What you need to do → Collect all lines below with the string "script".

Provided data →
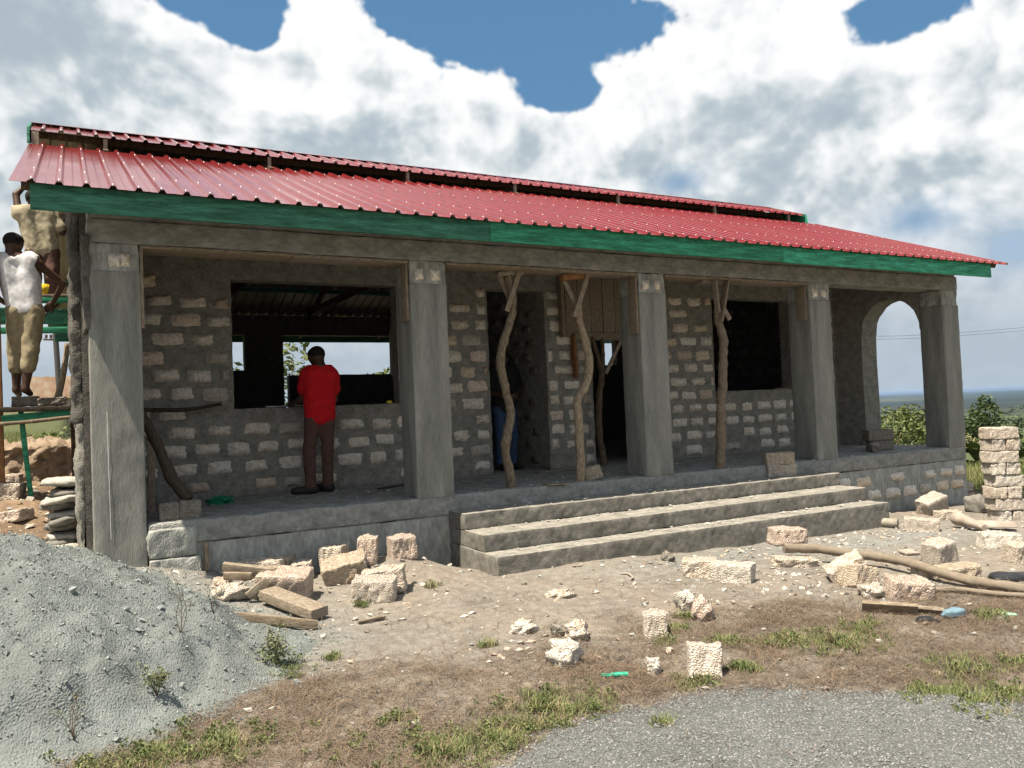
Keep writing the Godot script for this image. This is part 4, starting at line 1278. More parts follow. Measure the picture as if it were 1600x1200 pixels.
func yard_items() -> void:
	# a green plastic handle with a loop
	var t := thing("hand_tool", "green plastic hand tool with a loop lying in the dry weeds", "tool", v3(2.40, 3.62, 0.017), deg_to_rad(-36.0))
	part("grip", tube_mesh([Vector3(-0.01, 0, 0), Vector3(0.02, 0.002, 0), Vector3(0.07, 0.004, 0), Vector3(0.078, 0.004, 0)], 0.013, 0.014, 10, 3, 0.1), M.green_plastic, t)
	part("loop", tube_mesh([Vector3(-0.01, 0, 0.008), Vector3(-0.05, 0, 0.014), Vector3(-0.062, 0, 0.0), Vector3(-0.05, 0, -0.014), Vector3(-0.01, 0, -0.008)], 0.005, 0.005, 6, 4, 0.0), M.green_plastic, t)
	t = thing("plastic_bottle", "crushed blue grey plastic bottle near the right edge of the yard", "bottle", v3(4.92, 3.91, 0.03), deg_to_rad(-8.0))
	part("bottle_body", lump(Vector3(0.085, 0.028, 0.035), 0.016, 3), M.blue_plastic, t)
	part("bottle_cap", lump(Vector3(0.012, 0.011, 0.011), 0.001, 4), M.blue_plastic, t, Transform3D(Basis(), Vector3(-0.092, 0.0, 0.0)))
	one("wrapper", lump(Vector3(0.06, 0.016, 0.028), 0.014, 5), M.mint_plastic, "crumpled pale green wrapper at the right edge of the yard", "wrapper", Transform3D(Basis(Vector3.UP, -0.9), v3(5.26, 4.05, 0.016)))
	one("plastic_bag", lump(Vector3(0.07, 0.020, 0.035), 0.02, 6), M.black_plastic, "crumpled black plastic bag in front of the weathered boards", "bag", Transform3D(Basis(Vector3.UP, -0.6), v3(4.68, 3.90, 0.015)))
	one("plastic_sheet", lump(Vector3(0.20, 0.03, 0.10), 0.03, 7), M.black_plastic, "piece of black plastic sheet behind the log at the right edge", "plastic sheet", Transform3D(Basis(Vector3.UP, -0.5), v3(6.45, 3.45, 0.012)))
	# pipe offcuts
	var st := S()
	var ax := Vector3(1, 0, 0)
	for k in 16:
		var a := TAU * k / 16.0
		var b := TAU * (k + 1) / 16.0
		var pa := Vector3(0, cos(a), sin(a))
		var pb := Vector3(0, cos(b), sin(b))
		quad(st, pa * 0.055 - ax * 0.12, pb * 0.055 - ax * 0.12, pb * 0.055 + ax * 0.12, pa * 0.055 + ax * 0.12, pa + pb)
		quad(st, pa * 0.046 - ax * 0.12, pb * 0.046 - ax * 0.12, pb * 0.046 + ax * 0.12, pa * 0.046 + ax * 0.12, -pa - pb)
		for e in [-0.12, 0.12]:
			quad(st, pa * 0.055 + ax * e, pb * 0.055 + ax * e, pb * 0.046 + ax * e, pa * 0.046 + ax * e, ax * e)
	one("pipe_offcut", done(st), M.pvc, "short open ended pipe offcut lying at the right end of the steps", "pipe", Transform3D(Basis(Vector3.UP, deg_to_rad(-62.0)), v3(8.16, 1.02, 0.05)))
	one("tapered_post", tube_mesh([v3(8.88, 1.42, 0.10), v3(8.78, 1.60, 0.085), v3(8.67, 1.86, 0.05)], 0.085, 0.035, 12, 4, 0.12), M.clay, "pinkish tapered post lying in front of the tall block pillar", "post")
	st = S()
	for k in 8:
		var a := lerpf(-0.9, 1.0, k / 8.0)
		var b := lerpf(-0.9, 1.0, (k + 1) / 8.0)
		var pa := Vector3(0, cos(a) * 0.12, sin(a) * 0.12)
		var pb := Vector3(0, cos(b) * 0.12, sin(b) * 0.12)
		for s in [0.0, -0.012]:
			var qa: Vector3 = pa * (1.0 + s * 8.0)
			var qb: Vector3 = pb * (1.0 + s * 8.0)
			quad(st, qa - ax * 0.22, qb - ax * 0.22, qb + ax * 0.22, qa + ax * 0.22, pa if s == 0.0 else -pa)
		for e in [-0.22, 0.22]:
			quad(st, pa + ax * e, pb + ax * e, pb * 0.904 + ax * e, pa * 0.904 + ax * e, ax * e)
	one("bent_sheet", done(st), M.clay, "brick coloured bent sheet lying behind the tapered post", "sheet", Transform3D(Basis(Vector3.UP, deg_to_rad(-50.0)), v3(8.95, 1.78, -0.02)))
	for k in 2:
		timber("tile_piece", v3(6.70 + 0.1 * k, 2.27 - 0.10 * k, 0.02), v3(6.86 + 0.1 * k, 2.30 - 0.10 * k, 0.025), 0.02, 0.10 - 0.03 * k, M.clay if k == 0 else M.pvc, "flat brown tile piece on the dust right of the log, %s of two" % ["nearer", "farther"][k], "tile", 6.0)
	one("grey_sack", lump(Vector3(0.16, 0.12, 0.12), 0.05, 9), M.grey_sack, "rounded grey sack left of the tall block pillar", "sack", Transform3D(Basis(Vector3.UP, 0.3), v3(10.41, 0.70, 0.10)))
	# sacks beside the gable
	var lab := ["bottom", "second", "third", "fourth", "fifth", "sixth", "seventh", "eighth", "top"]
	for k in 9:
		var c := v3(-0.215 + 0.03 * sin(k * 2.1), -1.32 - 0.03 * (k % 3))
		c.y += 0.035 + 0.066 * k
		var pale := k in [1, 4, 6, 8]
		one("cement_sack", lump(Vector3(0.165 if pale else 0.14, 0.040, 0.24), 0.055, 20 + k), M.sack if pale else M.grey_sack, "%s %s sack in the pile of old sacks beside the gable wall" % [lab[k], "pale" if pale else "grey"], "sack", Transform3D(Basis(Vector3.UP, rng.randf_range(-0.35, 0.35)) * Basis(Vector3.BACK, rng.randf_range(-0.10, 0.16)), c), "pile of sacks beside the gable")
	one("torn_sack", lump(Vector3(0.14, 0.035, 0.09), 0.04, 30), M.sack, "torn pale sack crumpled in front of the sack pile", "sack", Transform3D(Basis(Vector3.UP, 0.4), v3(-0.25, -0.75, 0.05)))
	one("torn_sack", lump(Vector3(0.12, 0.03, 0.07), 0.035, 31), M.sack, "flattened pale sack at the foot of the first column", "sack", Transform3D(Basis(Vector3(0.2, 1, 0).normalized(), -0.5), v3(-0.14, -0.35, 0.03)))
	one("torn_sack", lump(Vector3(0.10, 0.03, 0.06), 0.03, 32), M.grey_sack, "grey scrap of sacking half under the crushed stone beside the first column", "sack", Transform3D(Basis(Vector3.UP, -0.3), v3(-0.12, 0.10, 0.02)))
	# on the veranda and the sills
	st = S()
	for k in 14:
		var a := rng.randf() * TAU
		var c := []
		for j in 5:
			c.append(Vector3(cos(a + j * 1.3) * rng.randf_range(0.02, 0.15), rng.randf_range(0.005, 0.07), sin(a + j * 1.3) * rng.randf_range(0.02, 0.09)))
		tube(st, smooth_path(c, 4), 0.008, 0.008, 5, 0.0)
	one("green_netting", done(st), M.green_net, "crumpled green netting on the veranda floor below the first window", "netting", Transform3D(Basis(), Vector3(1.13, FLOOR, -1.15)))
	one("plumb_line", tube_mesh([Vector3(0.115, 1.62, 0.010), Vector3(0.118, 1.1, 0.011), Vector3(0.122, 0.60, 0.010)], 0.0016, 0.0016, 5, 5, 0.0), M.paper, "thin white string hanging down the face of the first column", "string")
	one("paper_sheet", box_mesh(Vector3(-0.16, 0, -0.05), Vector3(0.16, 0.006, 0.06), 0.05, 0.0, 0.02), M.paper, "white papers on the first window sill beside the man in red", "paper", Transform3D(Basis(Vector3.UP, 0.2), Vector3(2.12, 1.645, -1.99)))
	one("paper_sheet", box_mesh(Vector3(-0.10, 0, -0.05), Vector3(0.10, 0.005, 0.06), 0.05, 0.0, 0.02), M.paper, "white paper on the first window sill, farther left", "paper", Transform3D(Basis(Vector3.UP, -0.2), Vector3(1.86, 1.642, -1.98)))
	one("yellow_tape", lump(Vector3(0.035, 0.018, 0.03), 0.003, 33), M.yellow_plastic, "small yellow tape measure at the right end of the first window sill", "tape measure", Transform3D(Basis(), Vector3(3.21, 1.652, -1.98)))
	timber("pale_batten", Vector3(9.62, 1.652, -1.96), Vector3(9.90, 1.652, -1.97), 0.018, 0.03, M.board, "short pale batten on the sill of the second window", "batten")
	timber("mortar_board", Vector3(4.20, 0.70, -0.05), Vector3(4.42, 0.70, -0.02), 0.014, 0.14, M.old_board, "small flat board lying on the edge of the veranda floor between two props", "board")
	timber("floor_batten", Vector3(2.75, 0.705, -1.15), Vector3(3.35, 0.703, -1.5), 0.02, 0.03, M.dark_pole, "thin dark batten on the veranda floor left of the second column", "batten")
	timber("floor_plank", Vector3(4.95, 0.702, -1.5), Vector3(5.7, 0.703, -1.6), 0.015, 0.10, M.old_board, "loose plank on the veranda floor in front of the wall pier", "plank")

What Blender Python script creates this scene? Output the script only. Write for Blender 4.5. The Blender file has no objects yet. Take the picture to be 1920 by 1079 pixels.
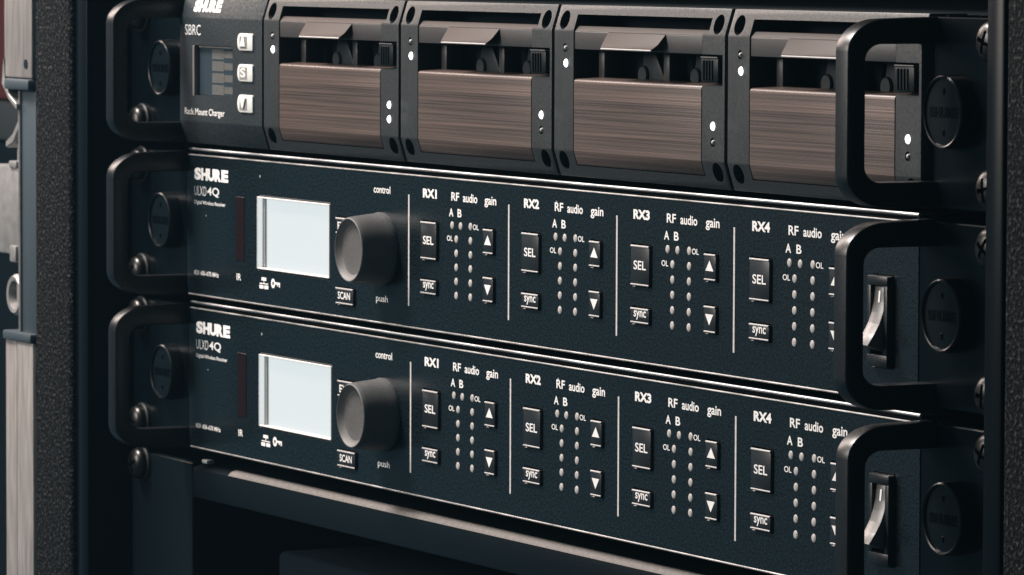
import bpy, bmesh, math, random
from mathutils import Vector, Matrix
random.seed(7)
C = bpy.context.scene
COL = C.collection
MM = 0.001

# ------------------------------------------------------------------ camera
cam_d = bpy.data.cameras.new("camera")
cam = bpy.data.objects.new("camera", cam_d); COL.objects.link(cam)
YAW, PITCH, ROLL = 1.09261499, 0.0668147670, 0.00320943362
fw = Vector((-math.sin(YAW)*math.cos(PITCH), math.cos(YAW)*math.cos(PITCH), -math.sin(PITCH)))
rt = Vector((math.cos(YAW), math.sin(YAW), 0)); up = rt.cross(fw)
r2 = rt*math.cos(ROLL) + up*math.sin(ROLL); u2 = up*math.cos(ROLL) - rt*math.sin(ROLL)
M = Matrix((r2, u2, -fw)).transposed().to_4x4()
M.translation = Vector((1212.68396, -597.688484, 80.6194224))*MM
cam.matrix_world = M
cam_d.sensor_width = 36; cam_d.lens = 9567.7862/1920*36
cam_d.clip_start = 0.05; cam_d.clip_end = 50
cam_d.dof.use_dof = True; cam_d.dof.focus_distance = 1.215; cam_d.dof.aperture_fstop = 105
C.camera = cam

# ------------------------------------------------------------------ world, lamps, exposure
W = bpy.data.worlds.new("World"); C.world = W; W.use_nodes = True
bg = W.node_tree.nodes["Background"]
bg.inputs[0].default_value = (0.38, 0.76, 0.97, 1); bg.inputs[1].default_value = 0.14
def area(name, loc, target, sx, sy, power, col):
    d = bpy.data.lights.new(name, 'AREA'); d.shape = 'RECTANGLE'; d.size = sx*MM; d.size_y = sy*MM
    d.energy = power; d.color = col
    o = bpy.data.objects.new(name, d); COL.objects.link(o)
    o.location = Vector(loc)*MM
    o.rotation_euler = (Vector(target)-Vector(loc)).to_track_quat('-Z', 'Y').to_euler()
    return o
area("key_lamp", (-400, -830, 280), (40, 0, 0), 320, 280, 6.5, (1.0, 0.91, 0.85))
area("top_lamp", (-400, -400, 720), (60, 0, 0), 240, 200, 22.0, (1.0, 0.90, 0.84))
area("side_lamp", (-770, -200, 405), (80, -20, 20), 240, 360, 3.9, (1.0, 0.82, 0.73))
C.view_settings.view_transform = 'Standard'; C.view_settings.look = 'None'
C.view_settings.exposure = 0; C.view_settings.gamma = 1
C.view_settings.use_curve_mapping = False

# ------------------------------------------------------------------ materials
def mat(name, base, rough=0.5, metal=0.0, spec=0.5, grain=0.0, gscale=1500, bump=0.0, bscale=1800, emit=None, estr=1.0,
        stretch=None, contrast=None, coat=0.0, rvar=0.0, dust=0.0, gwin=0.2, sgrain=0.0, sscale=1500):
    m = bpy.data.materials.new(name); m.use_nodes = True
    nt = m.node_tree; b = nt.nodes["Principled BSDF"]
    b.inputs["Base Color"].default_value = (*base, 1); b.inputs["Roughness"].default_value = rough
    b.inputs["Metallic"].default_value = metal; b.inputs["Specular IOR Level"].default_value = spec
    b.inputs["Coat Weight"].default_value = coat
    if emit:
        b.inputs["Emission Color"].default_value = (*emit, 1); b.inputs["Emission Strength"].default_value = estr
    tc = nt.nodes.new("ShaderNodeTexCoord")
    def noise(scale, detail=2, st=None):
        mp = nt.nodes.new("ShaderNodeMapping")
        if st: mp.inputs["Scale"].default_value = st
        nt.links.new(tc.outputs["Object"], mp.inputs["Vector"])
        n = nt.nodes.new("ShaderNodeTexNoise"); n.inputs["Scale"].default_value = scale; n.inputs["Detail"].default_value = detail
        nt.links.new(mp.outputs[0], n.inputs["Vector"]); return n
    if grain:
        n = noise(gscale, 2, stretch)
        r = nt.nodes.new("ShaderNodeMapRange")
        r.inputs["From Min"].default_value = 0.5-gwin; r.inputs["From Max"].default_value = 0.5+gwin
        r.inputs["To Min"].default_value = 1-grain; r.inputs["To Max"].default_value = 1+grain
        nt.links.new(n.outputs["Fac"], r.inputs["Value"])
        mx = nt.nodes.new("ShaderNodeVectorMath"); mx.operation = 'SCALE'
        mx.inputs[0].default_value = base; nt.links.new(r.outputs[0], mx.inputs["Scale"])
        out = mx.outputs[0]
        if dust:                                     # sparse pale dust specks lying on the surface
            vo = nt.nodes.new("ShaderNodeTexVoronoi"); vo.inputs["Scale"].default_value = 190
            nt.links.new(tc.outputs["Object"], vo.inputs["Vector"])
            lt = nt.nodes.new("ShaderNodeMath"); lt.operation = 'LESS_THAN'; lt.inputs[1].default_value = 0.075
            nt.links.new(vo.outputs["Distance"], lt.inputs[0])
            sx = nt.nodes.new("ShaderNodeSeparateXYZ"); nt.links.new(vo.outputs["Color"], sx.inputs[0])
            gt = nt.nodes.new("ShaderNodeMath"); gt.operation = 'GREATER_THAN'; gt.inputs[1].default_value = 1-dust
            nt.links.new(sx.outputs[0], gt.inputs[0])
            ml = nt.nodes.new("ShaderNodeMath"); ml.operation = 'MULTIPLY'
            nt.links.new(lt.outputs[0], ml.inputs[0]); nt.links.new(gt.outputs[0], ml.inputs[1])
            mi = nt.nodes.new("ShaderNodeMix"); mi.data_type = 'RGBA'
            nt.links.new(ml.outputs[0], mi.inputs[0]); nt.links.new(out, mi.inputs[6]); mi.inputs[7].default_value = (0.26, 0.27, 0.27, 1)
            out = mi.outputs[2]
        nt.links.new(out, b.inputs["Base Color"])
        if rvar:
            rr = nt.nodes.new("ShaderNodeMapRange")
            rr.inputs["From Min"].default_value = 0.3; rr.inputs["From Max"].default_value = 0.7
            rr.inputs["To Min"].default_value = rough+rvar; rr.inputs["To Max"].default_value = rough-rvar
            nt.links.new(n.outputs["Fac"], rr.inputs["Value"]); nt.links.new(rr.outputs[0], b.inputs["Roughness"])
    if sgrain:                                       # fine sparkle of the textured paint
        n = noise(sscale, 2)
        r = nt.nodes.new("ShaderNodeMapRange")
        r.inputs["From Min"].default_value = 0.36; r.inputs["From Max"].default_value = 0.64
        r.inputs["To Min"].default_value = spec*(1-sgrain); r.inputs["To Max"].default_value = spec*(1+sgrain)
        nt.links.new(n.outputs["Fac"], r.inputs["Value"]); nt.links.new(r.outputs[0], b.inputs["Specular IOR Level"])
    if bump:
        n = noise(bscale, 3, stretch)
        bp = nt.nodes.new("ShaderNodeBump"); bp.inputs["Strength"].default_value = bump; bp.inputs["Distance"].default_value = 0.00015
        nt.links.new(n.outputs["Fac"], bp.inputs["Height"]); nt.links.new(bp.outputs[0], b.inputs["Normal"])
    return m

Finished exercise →
Keep writing the Godot script for this image. This is part 4, starting at line 1278. More parts follow. Measure the picture as if it were 1600x1200 pixels.
What Blender Python script creates this scene? Output the script only. Write for Blender 4.5. The Blender file has no objects yet. Take the picture to be 1920 by 1079 pixels.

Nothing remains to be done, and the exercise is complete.